Die Zustellungsfiktion des § 10 Abs. 2 Satz 4 AsylG kann im Einzelfall einem Betroffenen nicht entgegengehalten werden, der seinen arabischen Namen in der ursprünglich vom BAMF verwandten Transkription auf seinen Briefkasten schreibt und der über die Personaldatenveränderung auf eine andere Transkription nicht informiert wird.

(Amtlicher Leitsatz)

Schlagwörter: Libanon, Schiiten, Zustellung, Transkription, Zustellungsfiktion, interne Fluchtalternative, Schreibweise, Transliteration, Umschrift, Name, Nachname, Familienname,
Normen: AsylG § 10 Abs. 2 S. 4,
Auszüge:

[...]

19 Die Klagefrist wird mit der Zustellung oder, wenn eine solche nicht vorgesehen ist, der Eröffnung oder Verkündung des Bescheids in Lauf gesetzt, § 57 Abs. 1 VwGO. Eröffnet (bekanntgegeben) wurde der streitgegenständliche Bescheid dem Kläger mit der Herausgabe durch das Bundesamt am 22. Januar 2018 (s. Aktenvermerk, BA 003, Bl. 136). Auf den letzten Zustellungsversuch am 25. November 2017 ist hingegen nicht abzustellen. Dem Kläger kann nicht die Zustellungsfiktion des § 10 Abs. 2 Satz 4 AsylG entgegengehalten werden. Danach muss der Ausländer Zustellungen und formlose Mitteilungen unter der letzten Anschrift, die der jeweiligen Stelle auf Grund seines Asylantrags oder seiner Mitteilung bekannt ist, gegen sich gelten lassen, wenn er für das Verfahren weder einen Bevollmächtigten bestellt noch einen Empfangsberechtigten benannt hat oder diesen nicht zugestellt werden kann. Nach Satz 2 gilt das Gleiche, wenn die letzte bekannte Anschrift, unter der der Ausländer wohnt oder zu wohnen verpflichtet ist, durch eine öffentliche Stelle mitgeteilt worden ist. Nach § 10 Abs. 1 AsylG hat der Ausländer während der Dauer des Asylverfahrens vorzusorgen, dass ihn Mitteilungen des Bundesamtes, der zuständigen Ausländerbehörde und der angerufenen Gerichte stets erreichen können; insbesondere hat er jeden Wechsel seiner Anschrift den genannten Stellen unverzüglich anzuzeigen.

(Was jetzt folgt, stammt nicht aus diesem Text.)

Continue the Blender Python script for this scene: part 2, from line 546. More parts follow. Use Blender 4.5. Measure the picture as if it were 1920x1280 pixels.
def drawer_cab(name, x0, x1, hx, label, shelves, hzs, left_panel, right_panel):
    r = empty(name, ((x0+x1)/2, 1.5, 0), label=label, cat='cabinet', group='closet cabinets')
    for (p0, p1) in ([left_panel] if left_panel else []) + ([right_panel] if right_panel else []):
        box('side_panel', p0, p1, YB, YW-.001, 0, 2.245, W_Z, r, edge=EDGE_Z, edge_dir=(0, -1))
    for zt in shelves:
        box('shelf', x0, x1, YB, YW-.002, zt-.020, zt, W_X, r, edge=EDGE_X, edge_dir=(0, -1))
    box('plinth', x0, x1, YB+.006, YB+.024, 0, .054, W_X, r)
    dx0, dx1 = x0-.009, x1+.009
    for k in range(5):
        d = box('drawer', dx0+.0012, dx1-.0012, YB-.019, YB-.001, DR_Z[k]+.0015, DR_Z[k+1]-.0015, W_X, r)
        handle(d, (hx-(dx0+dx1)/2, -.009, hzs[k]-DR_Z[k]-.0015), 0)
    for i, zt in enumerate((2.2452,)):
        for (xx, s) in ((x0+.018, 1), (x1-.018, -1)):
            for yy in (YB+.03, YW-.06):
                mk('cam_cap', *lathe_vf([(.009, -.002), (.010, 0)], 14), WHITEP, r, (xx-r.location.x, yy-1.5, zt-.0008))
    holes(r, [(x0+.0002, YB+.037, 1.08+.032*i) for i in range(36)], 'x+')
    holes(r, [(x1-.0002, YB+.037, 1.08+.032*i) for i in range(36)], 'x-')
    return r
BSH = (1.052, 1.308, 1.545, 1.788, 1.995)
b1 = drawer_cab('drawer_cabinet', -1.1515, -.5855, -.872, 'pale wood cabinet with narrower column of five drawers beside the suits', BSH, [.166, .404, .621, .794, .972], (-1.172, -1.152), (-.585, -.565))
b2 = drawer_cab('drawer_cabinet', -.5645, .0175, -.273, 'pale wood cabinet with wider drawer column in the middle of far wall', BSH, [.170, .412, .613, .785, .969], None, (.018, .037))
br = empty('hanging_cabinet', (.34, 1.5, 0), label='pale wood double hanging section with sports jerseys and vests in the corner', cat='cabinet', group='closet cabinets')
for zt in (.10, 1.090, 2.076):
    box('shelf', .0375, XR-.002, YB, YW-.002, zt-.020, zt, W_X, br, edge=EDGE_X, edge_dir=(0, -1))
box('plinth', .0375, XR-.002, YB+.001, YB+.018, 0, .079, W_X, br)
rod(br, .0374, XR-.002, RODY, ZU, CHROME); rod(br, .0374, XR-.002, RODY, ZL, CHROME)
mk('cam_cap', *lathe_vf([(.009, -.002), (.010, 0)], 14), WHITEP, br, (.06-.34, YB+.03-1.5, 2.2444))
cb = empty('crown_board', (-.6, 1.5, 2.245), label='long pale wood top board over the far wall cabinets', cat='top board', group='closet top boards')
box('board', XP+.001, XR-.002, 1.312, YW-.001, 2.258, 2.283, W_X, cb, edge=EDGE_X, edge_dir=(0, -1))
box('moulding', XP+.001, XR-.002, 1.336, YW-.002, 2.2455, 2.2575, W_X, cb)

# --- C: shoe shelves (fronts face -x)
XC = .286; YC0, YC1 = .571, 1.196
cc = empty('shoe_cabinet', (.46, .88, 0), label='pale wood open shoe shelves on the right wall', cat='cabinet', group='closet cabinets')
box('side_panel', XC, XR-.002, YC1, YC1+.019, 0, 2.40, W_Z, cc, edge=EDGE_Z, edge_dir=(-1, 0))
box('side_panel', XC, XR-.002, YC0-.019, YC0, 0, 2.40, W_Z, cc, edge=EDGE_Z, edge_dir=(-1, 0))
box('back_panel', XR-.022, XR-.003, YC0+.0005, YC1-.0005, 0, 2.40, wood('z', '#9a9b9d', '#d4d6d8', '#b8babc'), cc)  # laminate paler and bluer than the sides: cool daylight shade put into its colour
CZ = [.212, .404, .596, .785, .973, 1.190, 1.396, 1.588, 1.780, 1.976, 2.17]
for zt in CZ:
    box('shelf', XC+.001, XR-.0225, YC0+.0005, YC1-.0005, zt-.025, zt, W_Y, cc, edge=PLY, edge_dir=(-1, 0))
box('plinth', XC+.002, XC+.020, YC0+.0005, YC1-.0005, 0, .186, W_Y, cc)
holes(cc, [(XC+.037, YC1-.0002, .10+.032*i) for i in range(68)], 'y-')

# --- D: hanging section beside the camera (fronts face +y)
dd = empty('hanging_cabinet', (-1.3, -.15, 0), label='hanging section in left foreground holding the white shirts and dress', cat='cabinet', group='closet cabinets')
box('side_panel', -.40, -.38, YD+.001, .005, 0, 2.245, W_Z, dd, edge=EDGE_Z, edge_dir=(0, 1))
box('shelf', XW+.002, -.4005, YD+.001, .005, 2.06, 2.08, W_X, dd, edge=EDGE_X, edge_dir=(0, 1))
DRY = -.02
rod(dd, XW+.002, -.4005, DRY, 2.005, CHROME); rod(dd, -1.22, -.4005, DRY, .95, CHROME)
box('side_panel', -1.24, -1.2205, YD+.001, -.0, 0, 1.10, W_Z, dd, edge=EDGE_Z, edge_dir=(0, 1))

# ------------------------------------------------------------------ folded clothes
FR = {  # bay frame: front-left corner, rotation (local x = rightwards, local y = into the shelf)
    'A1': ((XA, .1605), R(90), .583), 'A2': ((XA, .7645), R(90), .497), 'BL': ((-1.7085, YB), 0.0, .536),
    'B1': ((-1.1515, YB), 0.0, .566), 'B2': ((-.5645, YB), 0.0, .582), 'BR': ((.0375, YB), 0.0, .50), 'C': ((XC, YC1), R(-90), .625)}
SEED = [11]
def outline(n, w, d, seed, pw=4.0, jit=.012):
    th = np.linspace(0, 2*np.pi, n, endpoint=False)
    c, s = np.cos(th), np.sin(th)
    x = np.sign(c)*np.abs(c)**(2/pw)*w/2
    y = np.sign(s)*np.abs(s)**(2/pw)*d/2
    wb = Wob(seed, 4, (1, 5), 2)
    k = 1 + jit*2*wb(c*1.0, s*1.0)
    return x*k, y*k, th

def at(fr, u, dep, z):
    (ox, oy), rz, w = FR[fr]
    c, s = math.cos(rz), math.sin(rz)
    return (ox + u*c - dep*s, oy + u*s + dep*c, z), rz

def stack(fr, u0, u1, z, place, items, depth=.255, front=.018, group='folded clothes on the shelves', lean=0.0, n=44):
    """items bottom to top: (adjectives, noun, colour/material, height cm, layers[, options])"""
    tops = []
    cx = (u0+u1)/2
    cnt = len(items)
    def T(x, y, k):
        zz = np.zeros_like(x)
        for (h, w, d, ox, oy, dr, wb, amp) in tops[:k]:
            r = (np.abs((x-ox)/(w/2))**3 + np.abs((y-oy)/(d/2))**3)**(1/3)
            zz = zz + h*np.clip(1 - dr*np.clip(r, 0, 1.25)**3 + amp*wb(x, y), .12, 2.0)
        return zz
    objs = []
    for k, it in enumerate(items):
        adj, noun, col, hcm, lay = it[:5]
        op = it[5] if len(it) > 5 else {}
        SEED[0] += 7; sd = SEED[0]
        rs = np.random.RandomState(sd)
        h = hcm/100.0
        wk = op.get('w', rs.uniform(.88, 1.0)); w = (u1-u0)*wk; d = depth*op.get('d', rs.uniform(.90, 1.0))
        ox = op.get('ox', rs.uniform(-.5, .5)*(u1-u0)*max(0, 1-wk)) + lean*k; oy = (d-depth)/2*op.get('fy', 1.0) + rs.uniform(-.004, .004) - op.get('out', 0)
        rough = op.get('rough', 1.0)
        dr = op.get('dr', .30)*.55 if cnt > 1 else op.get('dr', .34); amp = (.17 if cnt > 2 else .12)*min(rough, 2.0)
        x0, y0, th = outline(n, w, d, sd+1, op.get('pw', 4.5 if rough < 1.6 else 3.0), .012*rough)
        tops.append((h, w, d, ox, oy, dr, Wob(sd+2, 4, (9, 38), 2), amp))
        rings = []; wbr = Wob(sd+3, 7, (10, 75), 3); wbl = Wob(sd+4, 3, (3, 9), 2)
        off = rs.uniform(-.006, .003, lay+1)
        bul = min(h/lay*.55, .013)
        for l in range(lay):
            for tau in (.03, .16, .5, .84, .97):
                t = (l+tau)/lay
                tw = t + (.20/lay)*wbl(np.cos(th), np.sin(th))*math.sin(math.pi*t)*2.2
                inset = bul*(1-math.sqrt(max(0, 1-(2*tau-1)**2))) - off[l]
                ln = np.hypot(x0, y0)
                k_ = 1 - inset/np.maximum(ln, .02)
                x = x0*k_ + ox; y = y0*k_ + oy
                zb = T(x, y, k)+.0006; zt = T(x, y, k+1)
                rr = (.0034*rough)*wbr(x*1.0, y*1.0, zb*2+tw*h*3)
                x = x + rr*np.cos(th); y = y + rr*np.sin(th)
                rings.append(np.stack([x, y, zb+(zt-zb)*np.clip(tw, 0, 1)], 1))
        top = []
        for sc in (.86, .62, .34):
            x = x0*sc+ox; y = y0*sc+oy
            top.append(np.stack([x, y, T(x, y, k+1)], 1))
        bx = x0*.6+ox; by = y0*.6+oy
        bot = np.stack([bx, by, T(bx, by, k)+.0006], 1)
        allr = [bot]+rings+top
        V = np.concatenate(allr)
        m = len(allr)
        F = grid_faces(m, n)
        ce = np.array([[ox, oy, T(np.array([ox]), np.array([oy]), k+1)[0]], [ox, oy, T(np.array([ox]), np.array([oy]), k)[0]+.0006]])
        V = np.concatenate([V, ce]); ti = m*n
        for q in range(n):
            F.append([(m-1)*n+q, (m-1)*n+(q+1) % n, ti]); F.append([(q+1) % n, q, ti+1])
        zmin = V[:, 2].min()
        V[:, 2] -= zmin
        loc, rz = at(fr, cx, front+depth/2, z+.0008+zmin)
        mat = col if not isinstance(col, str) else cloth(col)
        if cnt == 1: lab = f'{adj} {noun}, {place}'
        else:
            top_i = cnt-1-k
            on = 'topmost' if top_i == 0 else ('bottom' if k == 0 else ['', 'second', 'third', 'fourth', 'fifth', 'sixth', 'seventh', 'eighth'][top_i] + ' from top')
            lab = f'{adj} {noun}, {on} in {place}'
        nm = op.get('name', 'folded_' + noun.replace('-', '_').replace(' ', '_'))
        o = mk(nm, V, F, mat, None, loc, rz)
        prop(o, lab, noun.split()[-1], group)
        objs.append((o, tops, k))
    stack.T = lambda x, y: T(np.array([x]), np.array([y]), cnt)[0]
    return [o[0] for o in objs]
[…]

20 Voraussetzung für den Eintritt der Fiktionswirkung ist, dass der erfolglose Zustellversuch ordnungsgemäß erfolgt ist, was unter anderem dann nicht der Fall ist, wenn an der letzten bekannten Anschrift nach den allgemeinen Regeln des Verwaltungszustellungsgesetzes ordnungsgemäß hätte zugestellt werden können, dies aber zu Unrecht unterblieben ist. Hiervon ausgehend greift die Zustellungsfiktion dann nicht ein, wenn der Antragsteller im Zeitpunkt des erfolglosen Zustellversuchs unter der Anschrift, an die zugestellt werden sollte, wohnhaft war, eine ordnungsgemäße Zustellung also hätte erfolgen können (VG Düsseldorf, Beschl. v. 5. Februar 2015 – 13 L 3079/14.A – juris Rn. 7 ff).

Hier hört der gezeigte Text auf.